Publishers Want Reach, Not Exploitation

Matthew Prince, Cloudflare’s co-founder and chief executive, said the company is moving quickly because the internet is now dominated by machine traffic.

“Now that the majority of traffic on the Internet is non-human, we must go further and act faster so that a sustainable ecosystem can emerge,” Prince said, referring to the recent milestone in which bots surpassed human traffic online sooner than expected.

Prince added that Cloudflare’s tools and partnerships are designed to give publishers more visibility and commercial leverage, while also rewarding AI companies that are transparent about how they use content.

From Pay Per Crawl To Pay Per Use

Cloudflare has increasingly positioned itself as a gatekeeper for publishers looking to assert control in the AI era. The company already offers tools to block AI bots, along with a marketplace called Pay Per Crawl, which lets websites charge AI systems for scraping.

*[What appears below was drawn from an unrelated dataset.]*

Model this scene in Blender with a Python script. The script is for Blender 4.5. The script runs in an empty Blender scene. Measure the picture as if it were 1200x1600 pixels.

That framework is now expanding into Pay Per Use, which Cloudflare says will allow publishers to charge AI companies when content creates value, not merely when it is fetched. In practical terms, that shifts the economics from extraction to monetization.

Cloudflare says the move may also reduce waste. Its data suggests more than half of crawl traffic from AI bots is spent revisiting pages that have not changed, consuming bandwidth and compute without adding fresh value for either side.

Early Partners Signal The Commercial Model

To launch the new system, Cloudflare is working with Ceramic.ai and You.com. Under the opt-in model, publishers can be paid when their content appears in Ceramic’s AI search results or when You.com accesses premium material.

Cloudflare says other AI companies can adapt the model to fit their own products. The broader message is clear: the era of unrestricted crawling is giving way to one in which access, attribution, and compensation are increasingly negotiated rather than assumed.